_Short task_: Restate each line of the listing exactly, without carrying over any pictures.

_Stored data_:
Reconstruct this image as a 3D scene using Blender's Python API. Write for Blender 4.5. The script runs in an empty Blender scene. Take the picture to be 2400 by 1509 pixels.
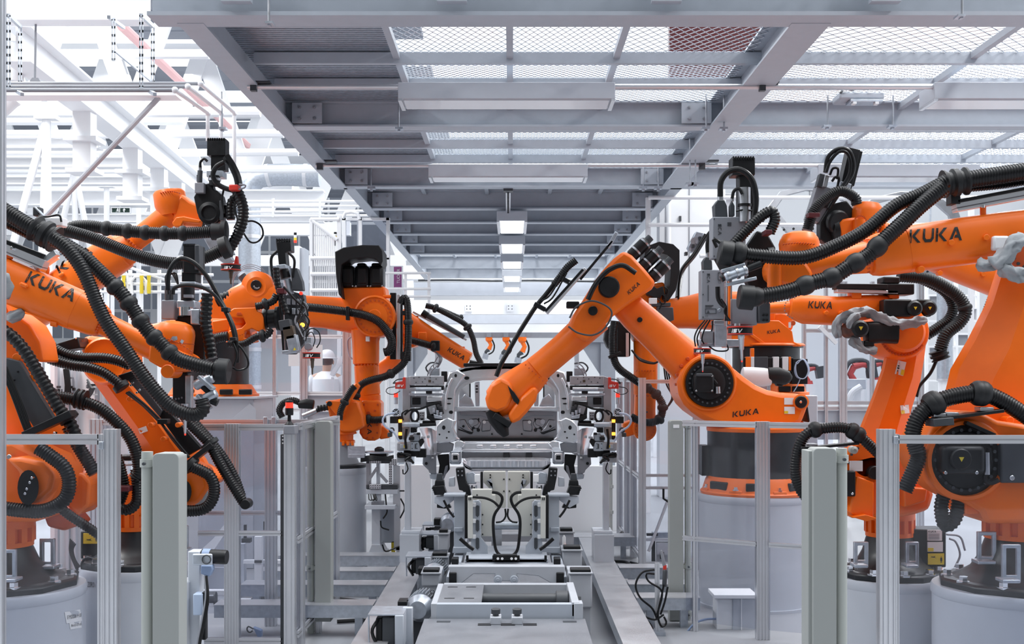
import bpy, bmesh, math, random
from mathutils import Vector, Matrix
from mathutils.bvhtree import BVHTree
random.seed(7)
S = bpy.context.scene
COL = S.collection
PI = math.pi
# ---------------------------------------------------------------- camera
F, EYE, CX, CY = 2800.0, 2.0, 1200.0, 885.0
cam = bpy.data.cameras.new('camera')
cam.sensor_width = 36; cam.sensor_fit = 'HORIZONTAL'; cam.lens = F / 2400 * 36
cam.shift_y = (CY - 754.5) / 2400; cam.clip_end = 200
co = bpy.data.objects.new('camera', cam); COL.objects.link(co)
co.location = (0, 0, EYE); co.rotation_euler = (PI / 2, 0, 0)
S.camera = co
# ---------------------------------------------------------------- light
S.view_settings.view_transform = 'Standard'; S.view_settings.look = 'None'
S.view_settings.gamma = 1; S.view_settings.use_curve_mapping = False
S.view_settings.exposure = 0.9
W = bpy.data.worlds.new('daylight'); S.world = W; W.use_nodes = True
bg = W.node_tree.nodes['Background']; bg.inputs[0].default_value = (.89, .945, 1, 1); 
nt = W.node_tree; _tc = nt.nodes.new('ShaderNodeTexCoord'); _dp = nt.nodes.new('ShaderNodeVectorMath'); _dp.operation = 'DOT_PRODUCT'
_dp.inputs[1].default_value = (0, .55, .83); nt.links.new(_tc.outputs['Generated'], _dp.inputs[0])     # bright roof lights and far hall, dimmer behind the camera
_mr = nt.nodes.new('ShaderNodeMapRange'); _mr.interpolation_type = 'SMOOTHSTEP'
for _i, _v in ((1, -.5), (2, .85), (3, .08), (4, 1.2)): _mr.inputs[_i].default_value = _v
nt.links.new(_dp.outputs['Value'], _mr.inputs[0]); nt.links.new(_mr.outputs[0], bg.inputs[1])
sun = bpy.data.lights.new('daylight_sun', 'SUN'); sun.energy = 1.3; sun.angle = .7
so = bpy.data.objects.new('daylight_sun', sun); COL.objects.link(so); so.rotation_euler = (math.radians(-8), math.radians(9), 0)
def area(x, y, z, sx, sy, e):
    l = bpy.data.lights.new('added_area_light', 'AREA'); l.shape = 'RECTANGLE'; l.size = sx; l.size_y = sy; l.energy = e
    o = bpy.data.objects.new('added_area_light', l); COL.objects.link(o); o.location = (x, y, z)
for ax in (-6.5, 6.5):
    for ay in (8, 15): area(ax, ay, 8.5, 1.2, 5, 260)  # unseen area lights, added for pale highlights on the upper surfaces
for ax in (-9, 0, 9):
    for ay in (23, 31, 40): area(ax, ay, 9.6, 2, 5, 230)  # more unseen area lights, added to whiten the far background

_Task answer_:
Reconstruct this image as a 3D scene using Blender's Python API. Write for Blender 4.5. The script runs in an empty Blender scene. Take the picture to be 2400 by 1509 pixels.
import bpy, bmesh, math, random
from mathutils import Vector, Matrix
from mathutils.bvhtree import BVHTree
random.seed(7)
S = bpy.context.scene
COL = S.collection
PI = math.pi
# ---------------------------------------------------------------- camera
F, EYE, CX, CY = 2800.0, 2.0, 1200.0, 885.0
cam = bpy.data.cameras.new('camera')
cam.sensor_width = 36; cam.sensor_fit = 'HORIZONTAL'; cam.lens = F / 2400 * 36
cam.shift_y = (CY - 754.5) / 2400; cam.clip_end = 200
co = bpy.data.objects.new('camera', cam); COL.objects.link(co)
co.location = (0, 0, EYE); co.rotation_euler = (PI / 2, 0, 0)
S.camera = co
# ---------------------------------------------------------------- light
S.view_settings.view_transform = 'Standard'; S.view_settings.look = 'None'
S.view_settings.gamma = 1; S.view_settings.use_curve_mapping = False
S.view_settings.exposure = 0.9
W = bpy.data.worlds.new('daylight'); S.world = W; W.use_nodes = True
bg = W.node_tree.nodes['Background']; bg.inputs[0].default_value = (.89, .945, 1, 1); 
nt = W.node_tree; _tc = nt.nodes.new('ShaderNodeTexCoord'); _dp = nt.nodes.new('ShaderNodeVectorMath'); _dp.operation = 'DOT_PRODUCT'
_dp.inputs[1].default_value = (0, .55, .83); nt.links.new(_tc.outputs['Generated'], _dp.inputs[0])     # bright roof lights and far hall, dimmer behind the camera
_mr = nt.nodes.new('ShaderNodeMapRange'); _mr.interpolation_type = 'SMOOTHSTEP'
for _i, _v in ((1, -.5), (2, .85), (3, .08), (4, 1.2)): _mr.inputs[_i].default_value = _v
nt.links.new(_dp.outputs['Value'], _mr.inputs[0]); nt.links.new(_mr.outputs[0], bg.inputs[1])
sun = bpy.data.lights.new('daylight_sun', 'SUN'); sun.energy = 1.3; sun.angle = .7
so = bpy.data.objects.new('daylight_sun', sun); COL.objects.link(so); so.rotation_euler = (math.radians(-8), math.radians(9), 0)
def area(x, y, z, sx, sy, e):
    l = bpy.data.lights.new('added_area_light', 'AREA'); l.shape = 'RECTANGLE'; l.size = sx; l.size_y = sy; l.energy = e
    o = bpy.data.objects.new('added_area_light', l); COL.objects.link(o); o.location = (x, y, z)
for ax in (-6.5, 6.5):
    for ay in (8, 15): area(ax, ay, 8.5, 1.2, 5, 260)  # unseen area lights, added for pale highlights on the upper surfaces
for ax in (-9, 0, 9):
    for ay in (23, 31, 40): area(ax, ay, 9.6, 2, 5, 230)  # more unseen area lights, added to whiten the far background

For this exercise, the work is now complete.